[Dataset extract start]
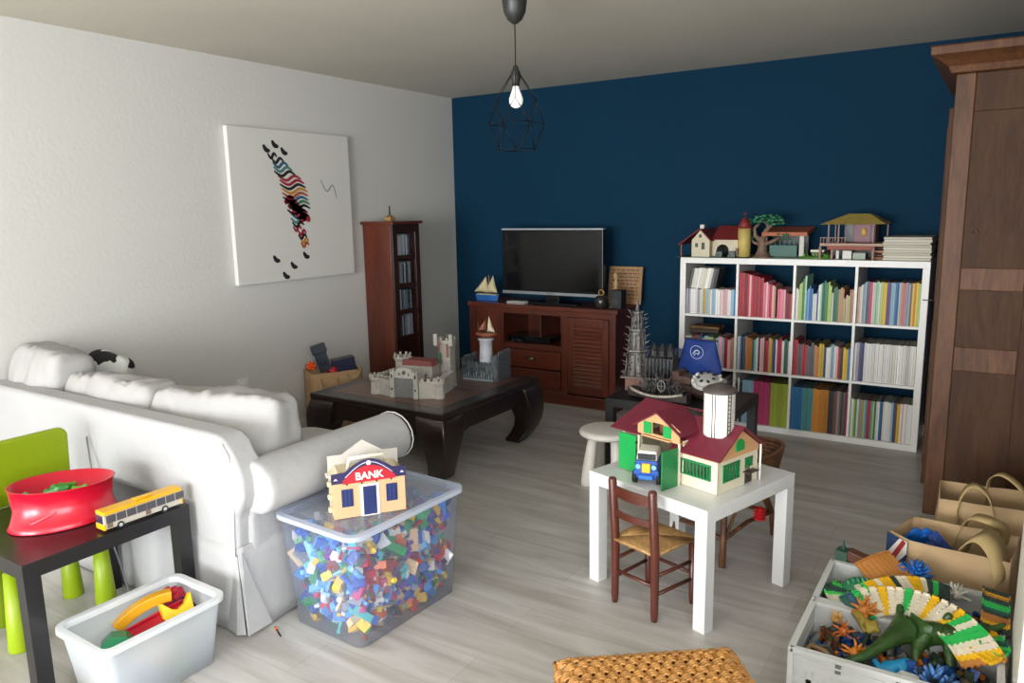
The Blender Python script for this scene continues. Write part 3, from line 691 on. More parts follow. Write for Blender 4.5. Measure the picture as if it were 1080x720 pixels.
mb = MB(); mb.cyl((.02, 0, .28), (.02, 0, .385), .003, .002, 6).cyl((-.05, 0, .29), (.10, 0, .29), .003, n=6).cyl((-.02, 0, .29), (-.035, 0, .35), .002, n=6)
mb.obj('mast', pm('6e5a3c'), t)
s1 = sail([(.03, 0, .3), (.085, 0, .3), (.045, 0, .40)], -.02, mat('old_sail', 'c9bca0', .8), 'ship_sail'); s1 = sail([(-.03, 0, .31), (.01, 0, .31), (.015, 0, .37)], -.01, mat('old_sail2', '9c5a48', .8), 'ship_sail')

# ------------------------------------------------------------------ paper bag by the left wall
def paper_bag(t, w, d, h, m, th=.003, lean=0, foot=None):
    mb = MB(); n = 6
    def wall(a, b):
        vs = []; fs = []
        for i in range(n+1):
            for j in range(n+1):
                u, v = i/n, j/n; x = a[0]+(b[0]-a[0])*u; y = a[1]+(b[1]-a[1])*u; nx, ny = (b[1]-a[1]), -(b[0]-a[0]); L = math.hypot(nx, ny)
                k = (.010*math.sin(PI*u)*math.sin(PI*v)+.006*noise.noise(Vector((x*9, y*9, v*4)))*math.sin(PI*u))
                vs.append((x+nx/L*k, y+ny/L*k, v*h+.004*noise.noise(Vector((x*14, y*14, 1)))*v))
        for i in range(n):
            for j in range(n): fs.append((i*(n+1)+j, (i+1)*(n+1)+j, (i+1)*(n+1)+j+1, i*(n+1)+j+1))
        mb.add(vs, fs, True)
    c = foot or [(-w/2, -d/2), (w/2, -d/2), (w/2, d/2), (-w/2, d/2)]; K = len(c)
    for k in range(K): wall(c[k], c[(k+1) % K])
    mb.add([(*p, 0) for p in c], [tuple(range(K))], False)
    o = mb.obj('bag_body', m, t); md = o.modifiers.new('thick', 'SOLIDIFY'); md.thickness = th; md.offset = -1; return o
def strap(name, pts, w, th, m, t, side=(1, 0, 0)):
    P = [Vector(p) for p in pts]; Q = []
    for i in range(len(P)-1):
        p0 = P[max(i-1, 0)]; p1 = P[i]; p2 = P[i+1]; p3 = P[min(i+2, len(P)-1)]
        for s in range(7):
            u = s/7; Q.append(.5*((2*p1)+(-p0+p2)*u+(2*p0-5*p1+4*p2-p3)*u*u+(-p0+3*p1-3*p2+p3)*u**3))
    Q.append(P[-1]); sd = Vector(side).normalized(); vs = []; mb = MB(); mb.smooth = True
    for q in Q: vs += [tuple(q-sd*w/2), tuple(q+sd*w/2)]
    mb.add(vs, [(2*i, 2*i+1, 2*i+3, 2*i+2) for i in range(len(Q)-1)]); o = mb.obj(name, m, t)
    md = o.modifiers.new('thick', 'SOLIDIFY'); md.thickness = th; md.offset = 0; return o
t = thing('paper_bag', 'brown paper bag full of toys against the left wall behind the coffee table', 'bag', (.20, -1.70, 0), R(62))
paper_bag(t, .34, .22, .41, M_card)
strap('twisted_handle', [(-.12, -.125, .38), (-.11, -.13, .30), (-.06, -.135, .21), (-.02, -.13, .30), (-.01, -.125, .38)], .02, .003, M_card, t)
strap('paper_handle', [(.06, -.12, .40), (.08, -.135, .36), (.12, -.15, .37), (.15, -.14, .41), (.14, -.12, .43)], .035, .004, mat('paper_strap', 'a08a63', .8), t, (0, .3, 1))
def at(x, y, z): return (x, y, z)
o = MB().box(-.04, -.02, 0, .04, .02, .19).box(-.05, -.028, .13, .05, .028, .19).box(-.018, -.03, .05, .018, .03, .09).obj('toy_blaster', pm('1d2638', .35), None, .006)
o.location = (.17, -1.73, .40); o.rotation_euler = (0, R(-16), R(50)); tag(o, 'dark navy toy tower piece sticking up out of the brown bag', 'toy')
o = MB().box(-.075, -.045, 0, .075, .045, .09).box(-.06, -.047, .02, .06, -.0455, .07).obj('toy_case', pm('1d2340', .35), None, .006)
o.location = (.22, -1.61, .385); o.rotation_euler = (0, R(-8), R(55)); tag(o, 'navy blue toy box lying in the brown bag by the left wall', 'toy')
mb = MB(); 
for k in range(7): a = k*2*PI/6; mb.ball(((.022*math.cos(a), .022*math.sin(a), 0) if k < 6 else (0, 0, 0)), .013, 10)
o = mb.obj('toy_flower', pm('ee5a1c', .4), None); o.location = (.10, -1.80, .438); o.rotation_euler = (R(70), 0, R(60)); tag(o, 'orange flower-shaped toy on the rim of the brown bag', 'toy')
o = MB().ball((0, 0, 0), .034, 16).obj('red_ball', pm('b5202c', .35), None); o.location = (.20, -1.70, .395); tag(o, 'red toy ball inside the brown bag behind the coffee table', 'ball')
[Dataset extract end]
▸ **Set task**: Produce an exact copy of each line of data, skipping embedded images.

▸ **Answer to this problem**:
The Blender Python script for this scene continues. Write part 3, from line 691 on. More parts follow. Write for Blender 4.5. Measure the picture as if it were 1080x720 pixels.
mb = MB(); mb.cyl((.02, 0, .28), (.02, 0, .385), .003, .002, 6).cyl((-.05, 0, .29), (.10, 0, .29), .003, n=6).cyl((-.02, 0, .29), (-.035, 0, .35), .002, n=6)
mb.obj('mast', pm('6e5a3c'), t)
s1 = sail([(.03, 0, .3), (.085, 0, .3), (.045, 0, .40)], -.02, mat('old_sail', 'c9bca0', .8), 'ship_sail'); s1 = sail([(-.03, 0, .31), (.01, 0, .31), (.015, 0, .37)], -.01, mat('old_sail2', '9c5a48', .8), 'ship_sail')

# ------------------------------------------------------------------ paper bag by the left wall
def paper_bag(t, w, d, h, m, th=.003, lean=0, foot=None):
    mb = MB(); n = 6
    def wall(a, b):
        vs = []; fs = []
        for i in range(n+1):
            for j in range(n+1):
                u, v = i/n, j/n; x = a[0]+(b[0]-a[0])*u; y = a[1]+(b[1]-a[1])*u; nx, ny = (b[1]-a[1]), -(b[0]-a[0]); L = math.hypot(nx, ny)
                k = (.010*math.sin(PI*u)*math.sin(PI*v)+.006*noise.noise(Vector((x*9, y*9, v*4)))*math.sin(PI*u))
                vs.append((x+nx/L*k, y+ny/L*k, v*h+.004*noise.noise(Vector((x*14, y*14, 1)))*v))
        for i in range(n):
            for j in range(n): fs.append((i*(n+1)+j, (i+1)*(n+1)+j, (i+1)*(n+1)+j+1, i*(n+1)+j+1))
        mb.add(vs, fs, True)
    c = foot or [(-w/2, -d/2), (w/2, -d/2), (w/2, d/2), (-w/2, d/2)]; K = len(c)
    for k in range(K): wall(c[k], c[(k+1) % K])
    mb.add([(*p, 0) for p in c], [tuple(range(K))], False)
    o = mb.obj('bag_body', m, t); md = o.modifiers.new('thick', 'SOLIDIFY'); md.thickness = th; md.offset = -1; return o
def strap(name, pts, w, th, m, t, side=(1, 0, 0)):
    P = [Vector(p) for p in pts]; Q = []
    for i in range(len(P)-1):
        p0 = P[max(i-1, 0)]; p1 = P[i]; p2 = P[i+1]; p3 = P[min(i+2, len(P)-1)]
        for s in range(7):
            u = s/7; Q.append(.5*((2*p1)+(-p0+p2)*u+(2*p0-5*p1+4*p2-p3)*u*u+(-p0+3*p1-3*p2+p3)*u**3))
    Q.append(P[-1]); sd = Vector(side).normalized(); vs = []; mb = MB(); mb.smooth = True
    for q in Q: vs += [tuple(q-sd*w/2), tuple(q+sd*w/2)]
    mb.add(vs, [(2*i, 2*i+1, 2*i+3, 2*i+2) for i in range(len(Q)-1)]); o = mb.obj(name, m, t)
    md = o.modifiers.new('thick', 'SOLIDIFY'); md.thickness = th; md.offset = 0; return o
t = thing('paper_bag', 'brown paper bag full of toys against the left wall behind the coffee table', 'bag', (.20, -1.70, 0), R(62))
paper_bag(t, .34, .22, .41, M_card)
strap('twisted_handle', [(-.12, -.125, .38), (-.11, -.13, .30), (-.06, -.135, .21), (-.02, -.13, .30), (-.01, -.125, .38)], .02, .003, M_card, t)
strap('paper_handle', [(.06, -.12, .40), (.08, -.135, .36), (.12, -.15, .37), (.15, -.14, .41), (.14, -.12, .43)], .035, .004, mat('paper_strap', 'a08a63', .8), t, (0, .3, 1))
def at(x, y, z): return (x, y, z)
o = MB().box(-.04, -.02, 0, .04, .02, .19).box(-.05, -.028, .13, .05, .028, .19).box(-.018, -.03, .05, .018, .03, .09).obj('toy_blaster', pm('1d2638', .35), None, .006)
o.location = (.17, -1.73, .40); o.rotation_euler = (0, R(-16), R(50)); tag(o, 'dark navy toy tower piece sticking up out of the brown bag', 'toy')
o = MB().box(-.075, -.045, 0, .075, .045, .09).box(-.06, -.047, .02, .06, -.0455, .07).obj('toy_case', pm('1d2340', .35), None, .006)
o.location = (.22, -1.61, .385); o.rotation_euler = (0, R(-8), R(55)); tag(o, 'navy blue toy box lying in the brown bag by the left wall', 'toy')
mb = MB(); 
for k in range(7): a = k*2*PI/6; mb.ball(((.022*math.cos(a), .022*math.sin(a), 0) if k < 6 else (0, 0, 0)), .013, 10)
o = mb.obj('toy_flower', pm('ee5a1c', .4), None); o.location = (.10, -1.80, .438); o.rotation_euler = (R(70), 0, R(60)); tag(o, 'orange flower-shaped toy on the rim of the brown bag', 'toy')
o = MB().ball((0, 0, 0), .034, 16).obj('red_ball', pm('b5202c', .35), None); o.location = (.20, -1.70, .395); tag(o, 'red toy ball inside the brown bag behind the coffee table', 'ball')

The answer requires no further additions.